The worst of these mortgages granted very low teaser interest rates that adjusted to normal rates after a period of two to five years; there were some $350 billion of these in subprime, and an additional $385 billion in Alt-A. While virtually none of these questionable-quality mortgages have been granted since the credit crunch began roughly a year ago, those resets are now weighing heavily on the housing market. As the rates reset, borrowers with questionable income and credit are often unable to meet the new, grossly enlarged payments based on the new rates. The result is a cascade of foreclosures that gluts the housing market, pushing prices down. So far $55 billion of subprime mortgages are in foreclosure, and just over another $80 billion are in severe delinquency.
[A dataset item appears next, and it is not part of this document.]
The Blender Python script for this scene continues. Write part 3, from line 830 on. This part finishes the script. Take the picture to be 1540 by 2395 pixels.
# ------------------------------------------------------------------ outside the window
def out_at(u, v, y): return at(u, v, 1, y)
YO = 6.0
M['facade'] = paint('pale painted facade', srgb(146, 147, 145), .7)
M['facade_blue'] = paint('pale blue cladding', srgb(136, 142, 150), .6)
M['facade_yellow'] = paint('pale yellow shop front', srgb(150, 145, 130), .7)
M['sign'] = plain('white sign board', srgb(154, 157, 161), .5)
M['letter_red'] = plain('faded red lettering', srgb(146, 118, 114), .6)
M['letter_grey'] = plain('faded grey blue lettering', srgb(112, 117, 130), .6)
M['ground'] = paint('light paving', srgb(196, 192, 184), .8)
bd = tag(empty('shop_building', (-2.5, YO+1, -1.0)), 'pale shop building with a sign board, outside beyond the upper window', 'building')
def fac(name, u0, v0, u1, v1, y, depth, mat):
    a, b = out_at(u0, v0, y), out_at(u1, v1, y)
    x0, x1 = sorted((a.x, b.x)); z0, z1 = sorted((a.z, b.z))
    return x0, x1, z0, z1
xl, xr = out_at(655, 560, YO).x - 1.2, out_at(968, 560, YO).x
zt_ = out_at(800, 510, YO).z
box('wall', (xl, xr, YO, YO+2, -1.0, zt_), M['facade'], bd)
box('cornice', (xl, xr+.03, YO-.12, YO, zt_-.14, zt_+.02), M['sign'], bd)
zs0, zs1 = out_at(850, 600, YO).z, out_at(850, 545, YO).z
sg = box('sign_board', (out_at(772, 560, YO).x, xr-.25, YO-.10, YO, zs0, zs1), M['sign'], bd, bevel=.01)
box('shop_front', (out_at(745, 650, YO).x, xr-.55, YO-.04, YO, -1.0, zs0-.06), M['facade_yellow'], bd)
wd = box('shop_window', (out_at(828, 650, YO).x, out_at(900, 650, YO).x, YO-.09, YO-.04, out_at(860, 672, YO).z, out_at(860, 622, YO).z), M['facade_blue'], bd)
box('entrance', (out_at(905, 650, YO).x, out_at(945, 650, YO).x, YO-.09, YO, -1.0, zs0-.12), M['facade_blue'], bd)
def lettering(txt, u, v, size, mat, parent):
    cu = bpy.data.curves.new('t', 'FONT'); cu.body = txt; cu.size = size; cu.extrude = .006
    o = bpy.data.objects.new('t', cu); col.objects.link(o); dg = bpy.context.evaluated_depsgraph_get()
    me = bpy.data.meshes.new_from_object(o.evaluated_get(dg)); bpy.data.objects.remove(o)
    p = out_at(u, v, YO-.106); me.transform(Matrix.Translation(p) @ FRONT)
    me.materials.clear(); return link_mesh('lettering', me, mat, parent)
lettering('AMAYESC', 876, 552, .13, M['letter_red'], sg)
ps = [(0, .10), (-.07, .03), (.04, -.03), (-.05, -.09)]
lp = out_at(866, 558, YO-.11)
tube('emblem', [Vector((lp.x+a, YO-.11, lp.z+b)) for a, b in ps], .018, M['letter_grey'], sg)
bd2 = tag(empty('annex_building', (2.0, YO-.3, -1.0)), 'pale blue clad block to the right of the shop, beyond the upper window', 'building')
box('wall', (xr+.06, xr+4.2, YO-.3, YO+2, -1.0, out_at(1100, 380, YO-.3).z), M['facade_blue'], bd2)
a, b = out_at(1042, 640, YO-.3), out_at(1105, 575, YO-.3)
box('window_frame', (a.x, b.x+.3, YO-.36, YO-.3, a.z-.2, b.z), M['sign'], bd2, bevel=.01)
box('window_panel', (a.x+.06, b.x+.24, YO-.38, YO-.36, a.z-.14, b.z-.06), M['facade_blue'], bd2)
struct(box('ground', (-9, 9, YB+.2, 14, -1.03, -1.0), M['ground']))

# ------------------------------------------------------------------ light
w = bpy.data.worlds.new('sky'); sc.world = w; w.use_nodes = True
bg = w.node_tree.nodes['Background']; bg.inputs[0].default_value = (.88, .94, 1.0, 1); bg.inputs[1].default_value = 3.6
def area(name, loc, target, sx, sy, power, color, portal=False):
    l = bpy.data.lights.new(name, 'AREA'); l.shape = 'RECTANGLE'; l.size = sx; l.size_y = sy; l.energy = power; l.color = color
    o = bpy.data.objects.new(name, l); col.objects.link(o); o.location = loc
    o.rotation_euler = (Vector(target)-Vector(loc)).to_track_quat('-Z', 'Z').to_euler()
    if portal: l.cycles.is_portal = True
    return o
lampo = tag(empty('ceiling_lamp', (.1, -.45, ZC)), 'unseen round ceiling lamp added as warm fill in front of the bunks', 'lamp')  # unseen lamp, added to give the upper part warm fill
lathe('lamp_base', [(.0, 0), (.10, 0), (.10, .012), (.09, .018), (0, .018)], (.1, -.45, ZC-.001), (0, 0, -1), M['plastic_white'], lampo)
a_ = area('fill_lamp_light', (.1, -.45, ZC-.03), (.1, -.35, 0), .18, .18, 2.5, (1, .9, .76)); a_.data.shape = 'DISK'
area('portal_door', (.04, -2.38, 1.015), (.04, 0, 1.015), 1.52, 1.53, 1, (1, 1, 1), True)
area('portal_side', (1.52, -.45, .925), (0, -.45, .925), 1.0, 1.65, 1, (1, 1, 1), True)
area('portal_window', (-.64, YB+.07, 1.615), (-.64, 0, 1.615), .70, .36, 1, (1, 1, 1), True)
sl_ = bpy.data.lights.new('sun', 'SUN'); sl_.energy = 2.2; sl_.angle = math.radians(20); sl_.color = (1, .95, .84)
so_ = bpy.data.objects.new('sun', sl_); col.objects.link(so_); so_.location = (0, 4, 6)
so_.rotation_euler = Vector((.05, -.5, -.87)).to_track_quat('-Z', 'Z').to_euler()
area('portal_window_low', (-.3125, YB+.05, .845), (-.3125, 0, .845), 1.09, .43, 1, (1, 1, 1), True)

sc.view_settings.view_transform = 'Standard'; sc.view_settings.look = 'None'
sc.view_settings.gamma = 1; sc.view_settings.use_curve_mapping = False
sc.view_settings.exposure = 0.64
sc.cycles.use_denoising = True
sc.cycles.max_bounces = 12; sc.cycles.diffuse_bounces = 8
The numbers for Alt-A are $40 billion and $45 billion, respectively.
Under normal circumstances, this is more or less where things would have ended: A glut in regional housing stocks where subprime mortgages were most overused — especially in the Southern California, Las Vegas and Miami regions — would lead to a recession in those housing markets and perhaps some leakage into the broader national housing market.
But there is another step in the process that made the problem bigger. Mortgages are only rarely kept by their issuers — instead they are bundled into packages and sold to interested investors. This serves three purposes. First, since the mortgage maker can sell his loan for a profit, he can then turn around and make another mortgage. Second, this secondary tier of investors brings an entirely new source of capital into the market. Third, these packaged mortgages can be sold to yet more investors, creating a new series of mortgage-backed assets (and securities) that can be traded abroad. Taken together, this widens and deepens the capital pool and reduces mortgage rates for everyone.